> _Problem details_
Copy exactly the lines from the start of the data below through the one that carries "tg = UW(px, py, 0);", and only those.

-- BEGIN Records to use --

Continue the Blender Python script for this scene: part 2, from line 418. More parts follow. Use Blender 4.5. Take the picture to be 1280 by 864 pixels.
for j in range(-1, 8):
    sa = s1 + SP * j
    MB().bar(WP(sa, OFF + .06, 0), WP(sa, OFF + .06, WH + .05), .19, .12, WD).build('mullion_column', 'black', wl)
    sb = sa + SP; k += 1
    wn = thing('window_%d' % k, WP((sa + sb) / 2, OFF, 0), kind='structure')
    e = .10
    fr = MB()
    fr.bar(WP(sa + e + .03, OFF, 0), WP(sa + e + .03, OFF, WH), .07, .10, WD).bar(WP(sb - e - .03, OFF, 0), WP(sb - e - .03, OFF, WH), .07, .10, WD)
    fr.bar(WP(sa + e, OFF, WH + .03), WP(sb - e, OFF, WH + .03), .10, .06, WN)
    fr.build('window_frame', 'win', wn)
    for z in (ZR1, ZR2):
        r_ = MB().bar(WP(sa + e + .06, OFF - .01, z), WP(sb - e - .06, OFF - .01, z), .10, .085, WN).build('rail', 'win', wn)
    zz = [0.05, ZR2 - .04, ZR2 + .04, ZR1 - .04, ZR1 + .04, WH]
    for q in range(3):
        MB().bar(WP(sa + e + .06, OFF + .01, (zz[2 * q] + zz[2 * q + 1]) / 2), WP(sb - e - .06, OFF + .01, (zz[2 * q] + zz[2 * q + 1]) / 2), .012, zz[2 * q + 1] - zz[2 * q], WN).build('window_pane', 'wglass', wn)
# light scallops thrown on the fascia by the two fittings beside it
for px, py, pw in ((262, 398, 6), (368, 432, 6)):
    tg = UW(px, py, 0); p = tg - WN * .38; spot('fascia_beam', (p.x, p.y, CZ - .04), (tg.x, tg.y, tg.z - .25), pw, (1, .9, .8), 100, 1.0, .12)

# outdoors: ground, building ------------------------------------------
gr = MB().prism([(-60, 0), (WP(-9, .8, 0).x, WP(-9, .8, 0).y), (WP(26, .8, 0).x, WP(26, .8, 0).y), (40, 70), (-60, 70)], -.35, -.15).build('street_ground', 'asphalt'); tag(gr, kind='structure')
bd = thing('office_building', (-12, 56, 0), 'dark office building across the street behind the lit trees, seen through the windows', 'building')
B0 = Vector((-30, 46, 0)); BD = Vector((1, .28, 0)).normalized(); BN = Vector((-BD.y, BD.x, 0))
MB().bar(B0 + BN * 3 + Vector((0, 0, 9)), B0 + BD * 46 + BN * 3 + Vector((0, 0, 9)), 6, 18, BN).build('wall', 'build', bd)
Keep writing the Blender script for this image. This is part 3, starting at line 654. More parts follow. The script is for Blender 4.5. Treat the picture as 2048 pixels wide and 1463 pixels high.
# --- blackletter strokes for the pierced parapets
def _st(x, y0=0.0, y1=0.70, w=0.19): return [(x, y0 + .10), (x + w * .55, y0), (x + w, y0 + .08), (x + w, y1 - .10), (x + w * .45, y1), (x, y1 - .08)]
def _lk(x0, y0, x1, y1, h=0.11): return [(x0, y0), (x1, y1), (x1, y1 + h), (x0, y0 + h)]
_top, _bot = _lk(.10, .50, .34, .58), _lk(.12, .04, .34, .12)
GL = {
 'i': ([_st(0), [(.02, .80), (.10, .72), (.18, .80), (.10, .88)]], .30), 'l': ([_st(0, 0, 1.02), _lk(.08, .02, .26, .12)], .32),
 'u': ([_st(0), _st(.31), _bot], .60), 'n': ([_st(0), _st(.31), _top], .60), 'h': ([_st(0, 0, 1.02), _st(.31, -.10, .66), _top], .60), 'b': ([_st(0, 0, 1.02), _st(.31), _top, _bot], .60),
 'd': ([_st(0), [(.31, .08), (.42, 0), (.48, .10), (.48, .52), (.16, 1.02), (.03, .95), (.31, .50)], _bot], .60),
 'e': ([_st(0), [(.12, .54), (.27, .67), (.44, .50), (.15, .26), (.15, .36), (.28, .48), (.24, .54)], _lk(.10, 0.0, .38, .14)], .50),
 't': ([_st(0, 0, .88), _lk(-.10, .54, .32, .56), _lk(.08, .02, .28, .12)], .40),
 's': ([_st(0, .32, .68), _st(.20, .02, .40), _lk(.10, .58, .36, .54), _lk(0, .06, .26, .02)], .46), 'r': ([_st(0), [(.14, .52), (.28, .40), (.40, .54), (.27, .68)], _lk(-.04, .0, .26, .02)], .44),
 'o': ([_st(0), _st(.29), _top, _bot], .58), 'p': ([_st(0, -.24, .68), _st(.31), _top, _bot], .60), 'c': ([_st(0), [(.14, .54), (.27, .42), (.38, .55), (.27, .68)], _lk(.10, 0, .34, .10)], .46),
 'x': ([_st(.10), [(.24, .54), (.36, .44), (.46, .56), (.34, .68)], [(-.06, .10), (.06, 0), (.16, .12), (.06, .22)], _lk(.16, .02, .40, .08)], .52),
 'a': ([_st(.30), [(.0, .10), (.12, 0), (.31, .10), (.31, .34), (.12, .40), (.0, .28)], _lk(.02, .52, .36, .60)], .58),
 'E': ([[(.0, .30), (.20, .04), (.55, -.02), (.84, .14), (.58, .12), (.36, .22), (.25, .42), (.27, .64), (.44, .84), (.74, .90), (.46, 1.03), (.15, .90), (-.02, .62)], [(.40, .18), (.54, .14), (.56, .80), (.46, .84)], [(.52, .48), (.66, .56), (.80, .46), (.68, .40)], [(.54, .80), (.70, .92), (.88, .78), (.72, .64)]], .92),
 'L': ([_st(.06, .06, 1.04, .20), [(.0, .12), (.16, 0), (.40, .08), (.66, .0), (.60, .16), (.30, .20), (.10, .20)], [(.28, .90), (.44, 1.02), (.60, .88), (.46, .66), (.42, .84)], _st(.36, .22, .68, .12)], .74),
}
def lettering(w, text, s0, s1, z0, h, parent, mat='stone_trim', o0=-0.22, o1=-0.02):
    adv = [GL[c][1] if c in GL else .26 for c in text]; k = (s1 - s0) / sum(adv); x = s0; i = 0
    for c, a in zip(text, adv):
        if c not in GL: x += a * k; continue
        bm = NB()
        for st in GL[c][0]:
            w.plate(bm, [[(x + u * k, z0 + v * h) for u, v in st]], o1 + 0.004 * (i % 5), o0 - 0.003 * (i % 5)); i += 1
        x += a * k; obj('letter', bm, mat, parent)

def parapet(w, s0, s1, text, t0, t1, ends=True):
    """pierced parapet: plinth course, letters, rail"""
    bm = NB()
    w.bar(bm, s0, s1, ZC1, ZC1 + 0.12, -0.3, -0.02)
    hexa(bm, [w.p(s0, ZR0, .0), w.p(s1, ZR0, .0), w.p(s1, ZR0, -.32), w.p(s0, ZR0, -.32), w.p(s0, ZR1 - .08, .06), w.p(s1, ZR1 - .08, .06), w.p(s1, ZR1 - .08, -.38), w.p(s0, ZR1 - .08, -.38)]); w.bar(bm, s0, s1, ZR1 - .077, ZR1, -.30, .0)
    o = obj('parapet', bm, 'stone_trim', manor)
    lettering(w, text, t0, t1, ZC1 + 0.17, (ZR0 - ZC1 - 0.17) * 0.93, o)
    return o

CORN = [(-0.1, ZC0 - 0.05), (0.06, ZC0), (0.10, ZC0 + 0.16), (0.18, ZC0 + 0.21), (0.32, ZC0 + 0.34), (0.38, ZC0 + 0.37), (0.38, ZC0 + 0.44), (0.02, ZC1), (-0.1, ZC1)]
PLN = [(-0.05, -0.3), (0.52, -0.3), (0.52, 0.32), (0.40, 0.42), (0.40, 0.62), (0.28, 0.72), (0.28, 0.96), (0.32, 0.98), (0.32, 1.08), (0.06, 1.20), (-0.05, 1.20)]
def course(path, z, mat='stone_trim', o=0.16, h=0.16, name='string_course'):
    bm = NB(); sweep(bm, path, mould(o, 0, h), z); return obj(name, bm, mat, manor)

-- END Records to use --

> _Result of the exercise_
Continue the Blender Python script for this scene: part 2, from line 418. More parts follow. Use Blender 4.5. Take the picture to be 1280 by 864 pixels.
for j in range(-1, 8):
    sa = s1 + SP * j
    MB().bar(WP(sa, OFF + .06, 0), WP(sa, OFF + .06, WH + .05), .19, .12, WD).build('mullion_column', 'black', wl)
    sb = sa + SP; k += 1
    wn = thing('window_%d' % k, WP((sa + sb) / 2, OFF, 0), kind='structure')
    e = .10
    fr = MB()
    fr.bar(WP(sa + e + .03, OFF, 0), WP(sa + e + .03, OFF, WH), .07, .10, WD).bar(WP(sb - e - .03, OFF, 0), WP(sb - e - .03, OFF, WH), .07, .10, WD)
    fr.bar(WP(sa + e, OFF, WH + .03), WP(sb - e, OFF, WH + .03), .10, .06, WN)
    fr.build('window_frame', 'win', wn)
    for z in (ZR1, ZR2):
        r_ = MB().bar(WP(sa + e + .06, OFF - .01, z), WP(sb - e - .06, OFF - .01, z), .10, .085, WN).build('rail', 'win', wn)
    zz = [0.05, ZR2 - .04, ZR2 + .04, ZR1 - .04, ZR1 + .04, WH]
    for q in range(3):
        MB().bar(WP(sa + e + .06, OFF + .01, (zz[2 * q] + zz[2 * q + 1]) / 2), WP(sb - e - .06, OFF + .01, (zz[2 * q] + zz[2 * q + 1]) / 2), .012, zz[2 * q + 1] - zz[2 * q], WN).build('window_pane', 'wglass', wn)
# light scallops thrown on the fascia by the two fittings beside it
for px, py, pw in ((262, 398, 6), (368, 432, 6)):
    tg = UW(px, py, 0); p = tg - WN * .38; spot('fascia_beam', (p.x, p.y, CZ - .04), (tg.x, tg.y, tg.z - .25), pw, (1, .9, .8), 100, 1.0, .12)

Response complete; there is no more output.